Thursday, May 16, 2013

20th Anniversary: Teachers as Constants in a World of Change

"Ms. Natasha, is there only one may I go to the bathroom?" said one of IE teacher Natasha Kuzovleva's first students. Once upon a time, the KIS campus was located on the left wing of a Ukrainian school in downtown Kiev. Ms. Natasha's class was located right next to the only bathroom on her hall. "The little girl was surprised because high school students would come during our class" she explained. "The first thing we taught our students was 'May I go to the bathroom', so she had an image that the phrase 'may I go to the bathroom' represented the actual name for a bathroom.

Although it is commonly said that the only constant in life is change, here at KIS, the case is different. Over the last 20 years KIS has been submerged in change: there are now 10+ bathrooms, the facilities have moved and expanded, the technology has been updated, and the student body has increased. Despite these improvements, the one thing kept at a constant are some of the staff.

Ms. Natasha has been working for the KIS community for about 19 years making her a constant in the ever-changing KIS community. This occurrence however would not be happening had sudden changes not taken place in her life. At the young age of 15, Ms. Natasha had two interests: learning English, and learning chemistry, but having to support her mother caused her to enter university one year earlier to study English at a deeper level. "I can't say that English was my first choice. If I hadn't entered university that year, I would have tried Chemistry the next year, but I don't regret it because my teacher career has been splendid." After gaining experience in the fields of teaching and interpretation, in the pursuit of a higher degree of education, Ms. Natasha came to Kiev and finally to KIS.
A part of KIS since 1993, Ms. Natasha has been a witness to most of KIS's evolvement. Up until now she can still remember relocating to the Svyatoshin area, the creation of the tennis courts, even teaching the first Korean students of the school. In her opinion, the most important change that KIS has gone through is the creation of more opportunities "Now we can do more than what we used to. Our teachers are having more professional developments. It wasn't like that in the beginning. I feel like we are moving on and it will be more refined, more beneficial for the students because teachers are aware of the constant development of the mode of thinking, and we are aware that the paradigm of education is changing. We are doing everything we can to meet the needs of kids."

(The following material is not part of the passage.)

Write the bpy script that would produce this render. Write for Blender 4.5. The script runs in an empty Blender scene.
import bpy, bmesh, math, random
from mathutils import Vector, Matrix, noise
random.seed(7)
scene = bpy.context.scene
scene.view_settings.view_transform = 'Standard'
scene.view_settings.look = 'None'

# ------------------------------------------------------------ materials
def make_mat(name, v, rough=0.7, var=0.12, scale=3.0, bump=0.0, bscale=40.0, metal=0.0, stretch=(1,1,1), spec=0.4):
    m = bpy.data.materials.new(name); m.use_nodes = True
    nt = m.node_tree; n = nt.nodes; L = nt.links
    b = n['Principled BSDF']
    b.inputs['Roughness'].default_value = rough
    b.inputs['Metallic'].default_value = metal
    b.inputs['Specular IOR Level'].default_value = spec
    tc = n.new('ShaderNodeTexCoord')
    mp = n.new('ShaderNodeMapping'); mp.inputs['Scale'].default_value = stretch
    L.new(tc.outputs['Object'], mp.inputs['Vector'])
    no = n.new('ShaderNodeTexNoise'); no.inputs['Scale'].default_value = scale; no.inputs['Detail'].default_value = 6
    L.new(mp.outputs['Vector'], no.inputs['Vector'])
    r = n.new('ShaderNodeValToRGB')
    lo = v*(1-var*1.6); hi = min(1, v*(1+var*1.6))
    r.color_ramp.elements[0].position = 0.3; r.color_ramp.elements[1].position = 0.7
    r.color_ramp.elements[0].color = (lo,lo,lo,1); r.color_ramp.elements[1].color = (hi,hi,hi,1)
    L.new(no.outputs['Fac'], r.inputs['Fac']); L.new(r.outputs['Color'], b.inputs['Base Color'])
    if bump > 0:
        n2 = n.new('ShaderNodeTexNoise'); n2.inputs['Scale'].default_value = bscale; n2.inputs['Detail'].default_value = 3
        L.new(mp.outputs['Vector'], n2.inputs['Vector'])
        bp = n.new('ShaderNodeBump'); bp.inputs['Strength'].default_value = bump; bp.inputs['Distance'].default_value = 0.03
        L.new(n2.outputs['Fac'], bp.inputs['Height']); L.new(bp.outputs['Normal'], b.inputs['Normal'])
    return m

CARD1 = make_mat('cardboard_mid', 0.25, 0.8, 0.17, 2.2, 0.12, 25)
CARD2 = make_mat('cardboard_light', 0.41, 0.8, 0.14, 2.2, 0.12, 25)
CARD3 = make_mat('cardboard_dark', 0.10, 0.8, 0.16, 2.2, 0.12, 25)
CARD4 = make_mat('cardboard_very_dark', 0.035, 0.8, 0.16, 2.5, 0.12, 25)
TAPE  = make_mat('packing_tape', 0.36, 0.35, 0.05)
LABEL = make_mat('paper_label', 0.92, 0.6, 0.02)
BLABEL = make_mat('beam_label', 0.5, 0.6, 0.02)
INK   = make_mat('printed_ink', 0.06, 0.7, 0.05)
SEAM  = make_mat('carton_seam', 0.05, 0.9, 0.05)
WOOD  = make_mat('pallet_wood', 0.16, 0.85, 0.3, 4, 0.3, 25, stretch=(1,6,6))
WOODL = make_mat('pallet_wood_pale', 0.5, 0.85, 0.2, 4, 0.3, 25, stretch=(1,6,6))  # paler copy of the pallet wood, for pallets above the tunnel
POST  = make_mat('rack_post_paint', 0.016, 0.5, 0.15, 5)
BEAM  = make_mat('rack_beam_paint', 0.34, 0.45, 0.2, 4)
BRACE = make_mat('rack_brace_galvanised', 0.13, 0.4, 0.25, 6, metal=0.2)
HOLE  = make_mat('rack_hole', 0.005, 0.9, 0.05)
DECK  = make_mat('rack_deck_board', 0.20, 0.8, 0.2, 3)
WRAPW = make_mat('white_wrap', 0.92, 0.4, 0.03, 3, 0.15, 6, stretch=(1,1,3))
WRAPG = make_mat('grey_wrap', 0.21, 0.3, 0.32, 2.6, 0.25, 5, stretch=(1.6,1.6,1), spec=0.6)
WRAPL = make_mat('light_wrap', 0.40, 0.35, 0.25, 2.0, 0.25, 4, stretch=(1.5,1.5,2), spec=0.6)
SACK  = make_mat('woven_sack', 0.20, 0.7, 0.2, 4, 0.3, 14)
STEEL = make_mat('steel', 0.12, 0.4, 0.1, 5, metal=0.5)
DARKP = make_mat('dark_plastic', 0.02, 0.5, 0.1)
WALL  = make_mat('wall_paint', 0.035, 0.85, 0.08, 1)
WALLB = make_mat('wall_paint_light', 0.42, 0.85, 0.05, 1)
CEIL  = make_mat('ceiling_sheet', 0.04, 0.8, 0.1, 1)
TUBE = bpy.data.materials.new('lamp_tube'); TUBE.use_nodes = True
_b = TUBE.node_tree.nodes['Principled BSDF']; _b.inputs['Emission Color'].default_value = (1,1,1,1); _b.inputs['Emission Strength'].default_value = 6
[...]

"Time flies so fast, and when you look back you realise how many changes you have lived through, and it's just an amazing feeling." Ms. Natasha reflected about her experience as a teacher in an international community. "I've met so many people who come and go, and I communicate with many of them, keeping in touch with a few. It's like I'm a part of the whole world here. I have this feeling like I'm involved in the lives of many people." And indeed, she is involved.

Ms. Natasha's Classroom
Throughout our education, we will go through many ups and downs. By the time it has ended we will look back and realize how many changes our environment, as well as ourselves, have gone through. In the near future we will look back, and we might not remember what
our teachers taught us, whether it be the quadratic formula we learned in our Algebra 2 class, or the numerous poems we had once memorised for English. We will, however, remember the people who tried to teach us. Because in the world of rapid change that we live in, it has been our teachers who have remained constant: always there to help us, to inspire us, and to watch us grow. And even if our minds do forget, our hearts will always remember.
As Ms. Natasha once said, "I think that many of our graduates or the students that I taught will not remember me, but that's okay. It is normal and we tend to forget many things. They may not remember my name but I am sure the general feeling of comfort, of fun, of safety, will be remembered."